Le texte stipule enfin et non sans difficulté qu’il leur est interdit de le revendre.
Comment est-il possible d’acquérir un bien sans considérer qu’on puisse le revendre?
Guillaume Rougier-Brierre
Tout d’abord, il faut comprendre que ces textes ne sont directement adressés aux particuliers même s’ils les englobent. Ils concernent avant tout les investisseurs étrangers c’est-à-dire les professionnels de l’immobilier. Le gouvernement tente de freiner la spéculation sur un marché qui ne cesse de croitre. Il a interdit les investissements étrangers directs en Chine.

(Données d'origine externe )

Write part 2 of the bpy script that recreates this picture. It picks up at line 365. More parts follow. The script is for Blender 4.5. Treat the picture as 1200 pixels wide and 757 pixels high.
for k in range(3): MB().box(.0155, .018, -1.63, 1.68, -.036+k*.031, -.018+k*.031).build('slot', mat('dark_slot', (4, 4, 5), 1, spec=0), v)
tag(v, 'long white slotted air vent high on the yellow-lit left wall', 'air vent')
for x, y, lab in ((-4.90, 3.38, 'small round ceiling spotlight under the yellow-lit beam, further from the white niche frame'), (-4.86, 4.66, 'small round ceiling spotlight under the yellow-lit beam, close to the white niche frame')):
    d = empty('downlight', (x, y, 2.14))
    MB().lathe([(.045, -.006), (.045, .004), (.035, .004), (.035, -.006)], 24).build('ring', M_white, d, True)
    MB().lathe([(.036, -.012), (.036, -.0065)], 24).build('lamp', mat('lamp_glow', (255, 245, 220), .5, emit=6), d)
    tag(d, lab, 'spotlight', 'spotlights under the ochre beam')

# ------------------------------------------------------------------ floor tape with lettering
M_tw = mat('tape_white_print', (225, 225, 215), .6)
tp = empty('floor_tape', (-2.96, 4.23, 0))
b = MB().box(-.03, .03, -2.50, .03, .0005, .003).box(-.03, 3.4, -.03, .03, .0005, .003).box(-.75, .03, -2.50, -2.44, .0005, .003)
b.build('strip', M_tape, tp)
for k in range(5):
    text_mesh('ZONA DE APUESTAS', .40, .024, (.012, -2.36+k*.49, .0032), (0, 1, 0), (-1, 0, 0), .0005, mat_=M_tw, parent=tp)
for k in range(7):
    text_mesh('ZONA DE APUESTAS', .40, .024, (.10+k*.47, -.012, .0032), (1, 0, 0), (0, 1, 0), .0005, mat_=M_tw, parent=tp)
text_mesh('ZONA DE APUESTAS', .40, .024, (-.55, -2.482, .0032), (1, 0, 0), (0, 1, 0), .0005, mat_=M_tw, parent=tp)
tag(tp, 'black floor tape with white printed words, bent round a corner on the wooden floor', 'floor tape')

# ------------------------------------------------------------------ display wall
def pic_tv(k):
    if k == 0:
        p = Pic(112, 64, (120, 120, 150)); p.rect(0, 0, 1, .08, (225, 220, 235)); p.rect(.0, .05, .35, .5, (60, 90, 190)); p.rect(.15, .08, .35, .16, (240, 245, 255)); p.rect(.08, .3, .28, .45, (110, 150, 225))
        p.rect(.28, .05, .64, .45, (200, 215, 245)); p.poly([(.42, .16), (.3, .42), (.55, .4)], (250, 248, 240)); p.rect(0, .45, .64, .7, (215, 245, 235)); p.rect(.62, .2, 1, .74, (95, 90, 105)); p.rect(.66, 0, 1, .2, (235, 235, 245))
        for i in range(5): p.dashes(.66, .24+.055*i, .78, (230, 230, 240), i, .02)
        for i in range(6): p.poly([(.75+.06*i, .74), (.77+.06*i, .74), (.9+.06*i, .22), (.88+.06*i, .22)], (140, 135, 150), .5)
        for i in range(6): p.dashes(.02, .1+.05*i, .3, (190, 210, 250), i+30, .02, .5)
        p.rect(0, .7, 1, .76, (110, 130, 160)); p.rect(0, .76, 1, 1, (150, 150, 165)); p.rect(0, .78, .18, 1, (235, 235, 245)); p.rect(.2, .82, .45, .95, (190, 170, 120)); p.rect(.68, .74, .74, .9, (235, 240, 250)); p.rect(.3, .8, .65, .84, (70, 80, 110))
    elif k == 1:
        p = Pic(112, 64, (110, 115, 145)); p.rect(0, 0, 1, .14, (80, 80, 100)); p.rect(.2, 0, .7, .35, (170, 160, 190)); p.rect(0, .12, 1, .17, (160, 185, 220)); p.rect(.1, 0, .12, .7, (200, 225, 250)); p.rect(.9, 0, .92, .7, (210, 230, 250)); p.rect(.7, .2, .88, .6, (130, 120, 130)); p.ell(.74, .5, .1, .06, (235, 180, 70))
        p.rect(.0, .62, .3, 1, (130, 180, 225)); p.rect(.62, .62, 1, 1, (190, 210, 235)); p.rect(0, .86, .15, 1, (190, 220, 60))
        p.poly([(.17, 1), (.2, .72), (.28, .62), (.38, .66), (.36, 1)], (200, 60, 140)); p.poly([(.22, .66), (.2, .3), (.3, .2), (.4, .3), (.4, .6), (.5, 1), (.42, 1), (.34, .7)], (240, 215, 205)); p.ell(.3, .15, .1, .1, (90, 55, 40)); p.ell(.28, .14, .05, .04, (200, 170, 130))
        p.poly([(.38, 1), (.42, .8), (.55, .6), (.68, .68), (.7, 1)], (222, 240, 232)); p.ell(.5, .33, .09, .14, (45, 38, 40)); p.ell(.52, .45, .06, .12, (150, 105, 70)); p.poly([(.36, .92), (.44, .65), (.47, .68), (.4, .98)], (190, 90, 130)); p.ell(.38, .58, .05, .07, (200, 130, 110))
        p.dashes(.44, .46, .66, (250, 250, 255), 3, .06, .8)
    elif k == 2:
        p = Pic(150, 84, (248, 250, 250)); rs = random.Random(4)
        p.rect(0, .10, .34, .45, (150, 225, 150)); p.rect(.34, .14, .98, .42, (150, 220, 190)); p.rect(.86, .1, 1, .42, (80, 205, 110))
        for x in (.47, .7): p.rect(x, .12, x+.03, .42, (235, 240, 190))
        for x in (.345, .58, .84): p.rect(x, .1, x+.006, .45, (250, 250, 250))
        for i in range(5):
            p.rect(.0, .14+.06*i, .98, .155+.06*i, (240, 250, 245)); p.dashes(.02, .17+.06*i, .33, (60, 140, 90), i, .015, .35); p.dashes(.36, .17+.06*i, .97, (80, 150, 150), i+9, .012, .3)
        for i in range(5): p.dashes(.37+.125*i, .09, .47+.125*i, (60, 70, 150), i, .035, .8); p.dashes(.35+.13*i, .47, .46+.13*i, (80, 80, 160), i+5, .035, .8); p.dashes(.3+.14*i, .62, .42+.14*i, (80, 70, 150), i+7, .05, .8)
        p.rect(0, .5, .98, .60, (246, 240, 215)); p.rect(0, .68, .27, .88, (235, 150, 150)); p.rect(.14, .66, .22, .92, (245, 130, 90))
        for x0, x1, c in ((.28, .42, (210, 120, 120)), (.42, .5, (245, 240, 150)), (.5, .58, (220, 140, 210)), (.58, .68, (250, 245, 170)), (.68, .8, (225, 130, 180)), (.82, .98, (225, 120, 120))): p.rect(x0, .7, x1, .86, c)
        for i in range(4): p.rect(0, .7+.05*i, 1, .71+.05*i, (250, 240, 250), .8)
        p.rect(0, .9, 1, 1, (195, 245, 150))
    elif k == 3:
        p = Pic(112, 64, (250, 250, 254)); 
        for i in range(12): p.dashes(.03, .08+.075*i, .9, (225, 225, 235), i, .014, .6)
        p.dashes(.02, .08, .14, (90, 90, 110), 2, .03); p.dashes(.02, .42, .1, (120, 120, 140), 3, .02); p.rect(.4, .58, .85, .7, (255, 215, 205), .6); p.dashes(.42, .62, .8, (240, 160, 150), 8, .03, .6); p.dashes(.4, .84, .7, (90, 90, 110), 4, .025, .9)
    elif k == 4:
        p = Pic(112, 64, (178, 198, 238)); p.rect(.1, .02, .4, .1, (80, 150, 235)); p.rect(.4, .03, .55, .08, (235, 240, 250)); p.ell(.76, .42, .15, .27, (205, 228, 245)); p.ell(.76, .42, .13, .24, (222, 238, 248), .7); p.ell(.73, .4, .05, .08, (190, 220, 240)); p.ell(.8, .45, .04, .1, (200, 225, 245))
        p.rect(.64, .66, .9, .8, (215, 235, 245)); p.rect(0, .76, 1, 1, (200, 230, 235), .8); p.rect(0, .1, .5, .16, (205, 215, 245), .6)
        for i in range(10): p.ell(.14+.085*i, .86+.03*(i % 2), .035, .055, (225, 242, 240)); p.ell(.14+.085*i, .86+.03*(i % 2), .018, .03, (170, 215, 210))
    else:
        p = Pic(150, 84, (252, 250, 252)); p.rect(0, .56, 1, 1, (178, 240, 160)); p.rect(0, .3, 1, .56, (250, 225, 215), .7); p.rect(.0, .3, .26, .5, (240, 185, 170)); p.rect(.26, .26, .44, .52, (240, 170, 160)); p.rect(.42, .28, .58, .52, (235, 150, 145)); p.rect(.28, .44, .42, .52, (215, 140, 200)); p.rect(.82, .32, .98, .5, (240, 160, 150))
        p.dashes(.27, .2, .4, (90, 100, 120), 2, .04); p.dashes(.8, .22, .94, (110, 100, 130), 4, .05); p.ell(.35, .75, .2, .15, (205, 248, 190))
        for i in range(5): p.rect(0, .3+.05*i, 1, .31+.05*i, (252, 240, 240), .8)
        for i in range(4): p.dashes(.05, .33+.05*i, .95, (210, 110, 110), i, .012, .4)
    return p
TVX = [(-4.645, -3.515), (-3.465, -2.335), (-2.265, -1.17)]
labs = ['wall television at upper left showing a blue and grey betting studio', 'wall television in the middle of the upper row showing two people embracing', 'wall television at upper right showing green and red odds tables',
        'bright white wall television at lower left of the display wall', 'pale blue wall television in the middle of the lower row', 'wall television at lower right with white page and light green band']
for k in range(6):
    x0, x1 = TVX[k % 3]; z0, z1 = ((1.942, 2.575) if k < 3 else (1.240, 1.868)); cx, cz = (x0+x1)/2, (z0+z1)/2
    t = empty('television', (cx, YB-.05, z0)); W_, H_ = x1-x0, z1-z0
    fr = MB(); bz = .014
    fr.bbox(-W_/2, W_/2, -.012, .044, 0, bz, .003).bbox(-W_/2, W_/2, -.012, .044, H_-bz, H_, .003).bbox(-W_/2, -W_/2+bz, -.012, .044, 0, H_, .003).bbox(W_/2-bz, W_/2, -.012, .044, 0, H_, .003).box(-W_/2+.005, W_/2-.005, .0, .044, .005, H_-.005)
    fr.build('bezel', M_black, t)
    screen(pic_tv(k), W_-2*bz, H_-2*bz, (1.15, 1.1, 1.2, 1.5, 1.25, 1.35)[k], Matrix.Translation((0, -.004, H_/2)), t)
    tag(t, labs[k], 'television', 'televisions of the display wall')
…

Les professionnels de l’immobilier doivent aujourd’hui constituer une société de droits chinois pour acquérir des biens dans laquelle ils ont l’obligation de capitaliser 50 % de leurs investissements. C’est très contraignant car une partie du capital est immobilisé et les bénéfices dégagés sont soumis aux taxes et aux impôts chinois.
Les particuliers sont donc pris dans le tourbillon de ces décisions. L’intention, sous-jacente à l’interdiction de revente, est compréhensible. Il s’agit de freiner un marché très spéculatif en empêchant les reventes rapides. Mais la formulation d’interdiction de vente n’est pas claire car trop générale. On peut imaginer qu’un particulier qui quitte la Chine puisse revendre son bien mais ce n’est pas marqué.
Les seuls cas de revente concernent des bureaux de représentation ou des succursales étrangères qui mettent fin à leurs activités. A terme, le gouvernement devra nécessairement spécifier cette interdiction, par exemple un départ de Chine ou une limitation dans le temps. Mais ce qui est certain c’est qu’un particulier n’a pas le droit de louer.
Quelles sont les conséquences pour ceux qui sont déjà propriétaires d’un bien qu’ils louent ou souhaitent vendre ?
Guillaume Rougier-Brierre
La notice concerne tous les biens acquis à n’importe quelle époque. Elle est donc rétroactive. Aucune sanction n’est explicitement prévue dans cette notice mais les acquéreurs pourraient avoir du mal à louer si les autorités locales refusent d’enregistrer la domiciliation du futur locataire par exemple. De même pour la revente, l’enregistrement de la vente et donc l’obtention du titre de propriété au nom du nouveau propriétaire pourrait être refusée.
Pourquoi ces mesures? Les investissements étrangers sont-ils réellement une menace pour la Chine?
Guillaume Rougier-Brierre
Les investissements étrangers ne représentent que 2% du marché immobilier chinois et ce sont surtout les Hongkongais et Singapouriens qui sont majoritaires. Ces mesures ont en fait un caractère symbolique car le gouvernement s’en est d’abord pris au secteur chinois et ne pouvait pas feindre d’ignorer les étrangers. D’autre part, il y a des considérations sociales étrangères à cette règlementation.
La partie spéculative la plus grande concerne le secteur du luxe alors que les besoins sont ailleurs. Le but est donc de réorienter les investissements vers ce que le gouvernement considère comme plus prioritaire. Il l’a déjà fait en 2006, avec des mesures qui s’appliquent également aux chinois, en exigeant une mise de fonds plus importante pour les appartements de grandes tailles. Si l’appartement dépasse 90 m2, l’apport personnel doit représenter 30% du prix contre 20% pour un appartement de plus petite taille.
L’idée étant de rendre plus facile l’acquisition des petites surfaces. Mais ce qu’il faut savoir c’est qu’en Chine, l’état reste irrémédiablement toujours propriétaire du terrain. Les acquéreurs n’achètent qu’un droit d’usage de 30 ans pour les terres agricoles à 70 ans pour les terrains en ville.